Ford's series concludes with The Beyond, which relates Cley's final adventures. As Golden Gryphon's webpage for the novel summarizes, "Now shunned by the village he saved, and seeing no future in the ruins of the Well-Built City, Cley ventures into The Beyond, a wilderness peopled with demons that feed on humans, where the strange and weird rule, where Paradise is hidden...He encounters wonders and horrors, friendship and hate, mysteries almost beyond comprehension. But will he finally find what he seeks?"

I asked Ford about The Beyond in the conclusion to our interview...

         Beyondlarge_2 

Amazon.com: Did you think of this novel as more or less a kind of mythic quest? And was this where you had always planned for the series to go?
Jeffrey Ford: The trilogy was planned out pretty much from that time in the library when I discovered Lavater’s book. Each of the books is written with a different structure and slightly different style (part of this was due to volition and part was because I just became a better writer as I went on). Each of the books can stand on its own as a novel, but there is more for the reader if they are all read in sequence. They represent three different positions from which to view reality. The Beyond is, in one respect, a quest, but a failed quest on one level and a successful quest on another. It’s the most complex of the three novels in its structure and story.

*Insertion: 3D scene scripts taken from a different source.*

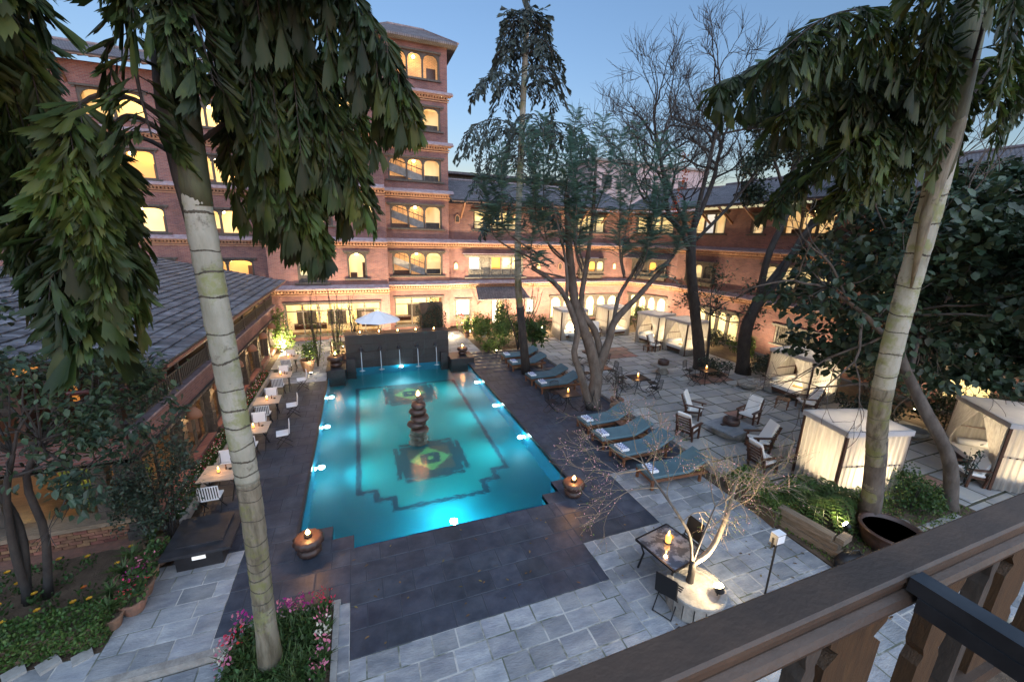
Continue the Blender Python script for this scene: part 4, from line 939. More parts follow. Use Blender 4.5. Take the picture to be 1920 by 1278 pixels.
# near glass table by the round planter
t=thing('glass_table','iron framed glass garden table reflecting the sky beside the round planter','garden table',(5.86,5.52,0),R_(10))
mg=mat('painted_reflection_glass',(.42,.46,.52),.09,(.16,.18,.21),scale=5,thr=(.46,.54),metal=.7)  # sky and branch reflections are painted in as pale and dark mottling
MB().box(-.48,-.48,.70,.48,.48,.712).build('glass_top',mg,t)
for a,c in (((-.5,-.5),(.5,-.5)),((-.5,.5),(.5,.5)),((-.5,-.5),(-.5,.5)),((.5,-.5),(.5,.5))): MB().bar((*a,.70),(*c,.70),.035).build('rim',M['iron'],t)
for i in (-1,1):
    for j in (-1,1): MB().tube([(i*.44,j*.44,.69),(i*.36,j*.36,.4),(i*.42,j*.42,0)],.022,6).build('leg',M['iron'],t)
candle(5.88,5.62,.714,'large orange candle lantern glowing on the glass table',3,1.5)
t=thing('ashtray','small yellow glass ashtray beside the lantern on the glass table','ashtray',(6.05,5.72,.713)); MB().lathe([(.05,0),(.07,.03),(.06,.03),(0,.01)],12).build('bowl',M['gold'],t)
place(MC,1,5.28,4.85,-62,'black mesh backed iron chair at the near left of the glass table','mesh backed chairs at the glass table')
place(MC,1,6.55,5.75,95,'black mesh backed iron chair behind the blossom trunk, right of the glass table','mesh backed chairs at the glass table')
# dining tables with three chairs each
def dchair(strip):
    t=thing('dining_chair','x','folding chair')
    for x in (-.2,.2):
        MB().tube([(x,.22,0),(x,-.16,.44),(x,-.20,.80)],.012,6).build('back_leg',M['iron'],t); MB().tube([(x*.9,-.25,0),(x*.9,.2,.43)],.012,6).build('front_leg',M['iron'],t)
    for k in range(6): MB().box(-.2,-.16+k*.06,.435,.2,-.12+k*.06,.445).build('seat_slat',M['iron'],t)
    MB().box(-.20,-.17,.447,.20,.20,.485).build('seat_pad',M['white'],t)
    bk=MB().add([(x,y-.022*s,z) for s in (0,1,) for (x,y,z) in ((-.22,-.165,.50),(.22,-.165,.50),(.22,-.20,.86),(-.22,-.20,.86))]+[],[(0,1,2,3),(7,6,5,4),(0,4,5,1),(1,5,6,2),(2,6,7,3),(3,7,4,0)]).build('back_pad',M['white'],t)
    if strip:
        b=MB()
        for k in range(8): b.add([(-.205+k*.054,-.191-.0,.50),(-.18+k*.054,-.191,.50),(-.18+k*.054,-.227,.845),(-.205+k*.054,-.227,.845)],[(0,1,2,3)])
        b.build('stripe',M['dstripe'],bk,fix=False,kind='stuff')
    return t
DW=dchair(False); DS=dchair(True); ud=[0,0]
def pd(k,x,y,deg,lab):
    src=(DW,DS)[k]; o=src if not ud[k] else dup(src); ud[k]=1
    o.location=(x,y,0); o.rotation_euler=(0,0,R_(deg)); o['label']=lab; o['group']=('white backed poolside chairs','striped backed poolside chairs')[k]
TN=['farthest poolside table','second farthest poolside table','middle poolside table','second nearest poolside table','nearest poolside table']
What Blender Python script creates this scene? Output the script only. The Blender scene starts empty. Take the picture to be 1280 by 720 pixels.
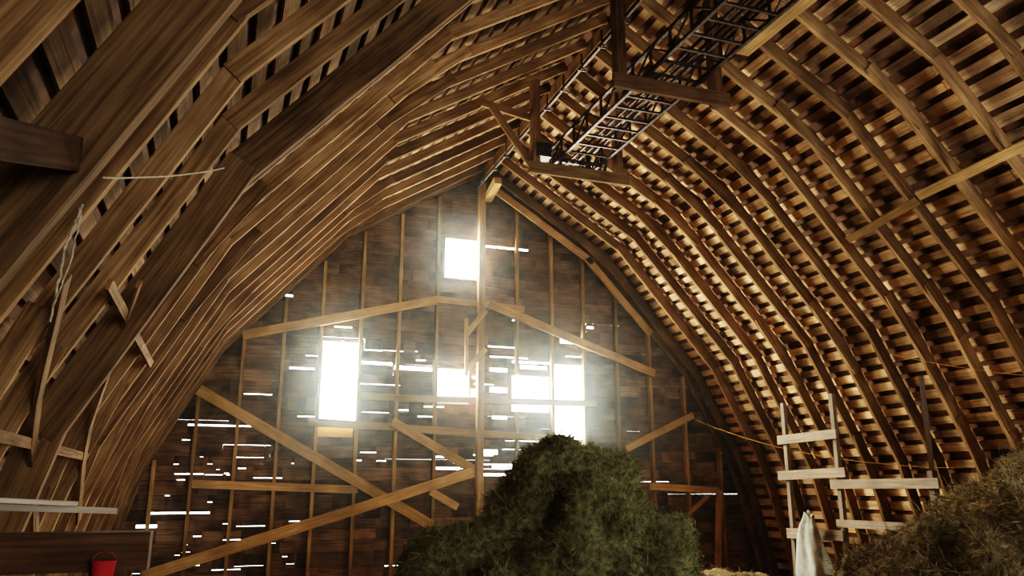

Amazon.com: Did you know while writing the novel that it would be your last in the world of the Well-Built City?
Jeffrey Ford: Yes, I knew it was the last. I’ve had offers from some publishers to continue this story either in short or longer forms, and I’ve considered it from time to time, but it’s just not in me to do more here. This was the story I wanted to tell and it’s complete. There are other stories for me to write now. 

Amazon.com: Looking back on all three books, what are you most proud of about them? And how different a writer are you today?
Jeffrey Ford: What I’m most proud of about them is that I finished them and was able to get them out in the public and share their story with readers. I’m a different writer now. For instance, I doubt I will ever write another trilogy. I was no spring chicken when I wrote these, but I was still young enough to have that kind of hubris and energy to continue a story over three books. I’m a smarter writer and can evoke more with less than I was able to at the time of writing these works. I was more into the baroque then, whereas more recently I’ve tended to be interested in concision. Who knows, though, tomorrow I may start on another trilogy. That’s the beauty of writing fiction--you never know what will bubble up. I am working on a novel now that returns to a sense of the dark fantastic that is closer to The Physiognomy than say a more recent work like The Girl in the Glass, in a style that is more lush than I’ve been employing lately. So I contradict myself, as usual.

For those interested in Ford's other work, his amazing short story collection The Drowned Life will be published by Harper Perennial in November and his novel The Shadow Year appeared earlier this year from William Morrow.